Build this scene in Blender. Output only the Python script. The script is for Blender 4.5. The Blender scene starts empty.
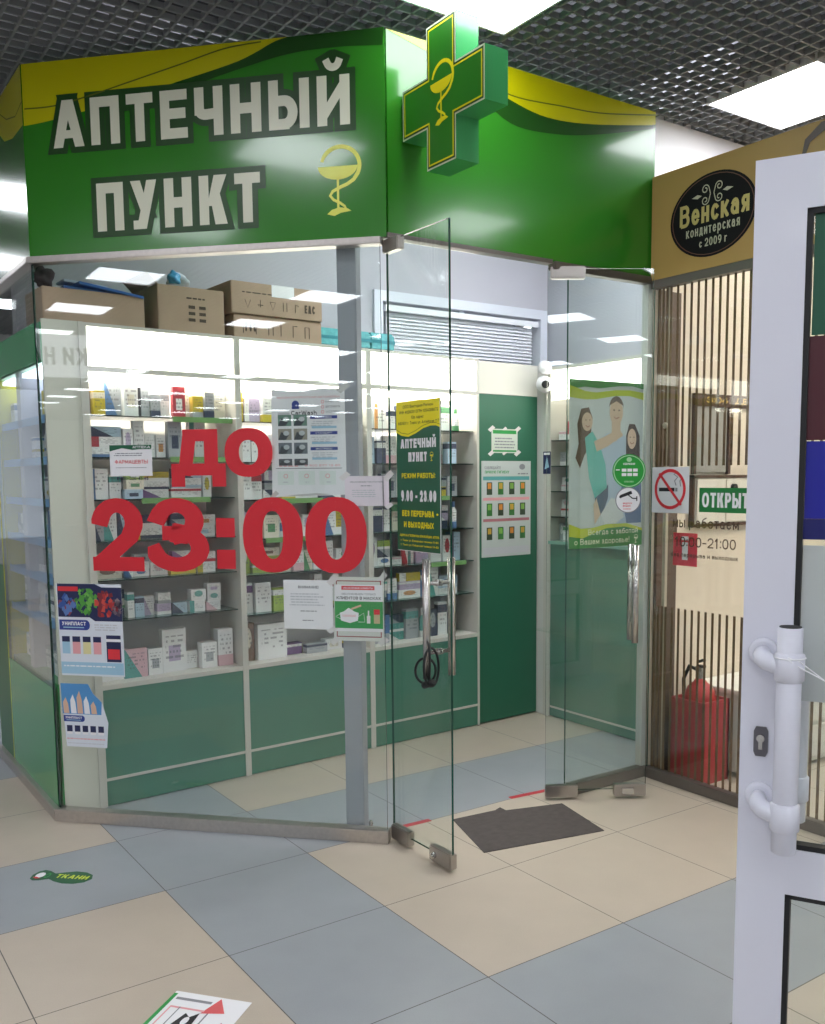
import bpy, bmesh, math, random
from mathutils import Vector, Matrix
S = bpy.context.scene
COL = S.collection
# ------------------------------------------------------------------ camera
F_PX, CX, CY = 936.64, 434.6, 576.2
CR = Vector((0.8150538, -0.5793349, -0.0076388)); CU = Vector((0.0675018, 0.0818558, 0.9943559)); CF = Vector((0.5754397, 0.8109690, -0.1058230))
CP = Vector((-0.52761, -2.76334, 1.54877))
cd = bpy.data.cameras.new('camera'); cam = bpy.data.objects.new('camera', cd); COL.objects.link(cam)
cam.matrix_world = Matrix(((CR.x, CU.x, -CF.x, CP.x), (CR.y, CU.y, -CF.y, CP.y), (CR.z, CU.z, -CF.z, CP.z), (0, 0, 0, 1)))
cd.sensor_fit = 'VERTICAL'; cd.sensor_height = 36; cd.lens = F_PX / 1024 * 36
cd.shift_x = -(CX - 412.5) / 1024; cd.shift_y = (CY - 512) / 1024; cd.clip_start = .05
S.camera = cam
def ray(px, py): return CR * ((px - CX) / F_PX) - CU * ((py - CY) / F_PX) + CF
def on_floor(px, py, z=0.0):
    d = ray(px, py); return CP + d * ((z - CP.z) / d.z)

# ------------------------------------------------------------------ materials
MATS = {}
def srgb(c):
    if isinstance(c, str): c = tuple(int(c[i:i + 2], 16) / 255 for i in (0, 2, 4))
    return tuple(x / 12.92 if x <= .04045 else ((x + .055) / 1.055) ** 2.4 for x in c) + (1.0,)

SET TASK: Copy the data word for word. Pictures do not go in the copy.

COMPLETED EXERCISE:
Build this scene in Blender. Output only the Python script. The script is for Blender 4.5. The Blender scene starts empty.
import bpy, bmesh, math, random
from mathutils import Vector, Matrix
S = bpy.context.scene
COL = S.collection
# ------------------------------------------------------------------ camera
F_PX, CX, CY = 936.64, 434.6, 576.2
CR = Vector((0.8150538, -0.5793349, -0.0076388)); CU = Vector((0.0675018, 0.0818558, 0.9943559)); CF = Vector((0.5754397, 0.8109690, -0.1058230))
CP = Vector((-0.52761, -2.76334, 1.54877))
cd = bpy.data.cameras.new('camera'); cam = bpy.data.objects.new('camera', cd); COL.objects.link(cam)
cam.matrix_world = Matrix(((CR.x, CU.x, -CF.x, CP.x), (CR.y, CU.y, -CF.y, CP.y), (CR.z, CU.z, -CF.z, CP.z), (0, 0, 0, 1)))
cd.sensor_fit = 'VERTICAL'; cd.sensor_height = 36; cd.lens = F_PX / 1024 * 36
cd.shift_x = -(CX - 412.5) / 1024; cd.shift_y = (CY - 512) / 1024; cd.clip_start = .05
S.camera = cam
def ray(px, py): return CR * ((px - CX) / F_PX) - CU * ((py - CY) / F_PX) + CF
def on_floor(px, py, z=0.0):
    d = ray(px, py); return CP + d * ((z - CP.z) / d.z)

# ------------------------------------------------------------------ materials
MATS = {}
def srgb(c):
    if isinstance(c, str): c = tuple(int(c[i:i + 2], 16) / 255 for i in (0, 2, 4))
    return tuple(x / 12.92 if x <= .04045 else ((x + .055) / 1.055) ** 2.4 for x in c) + (1.0,)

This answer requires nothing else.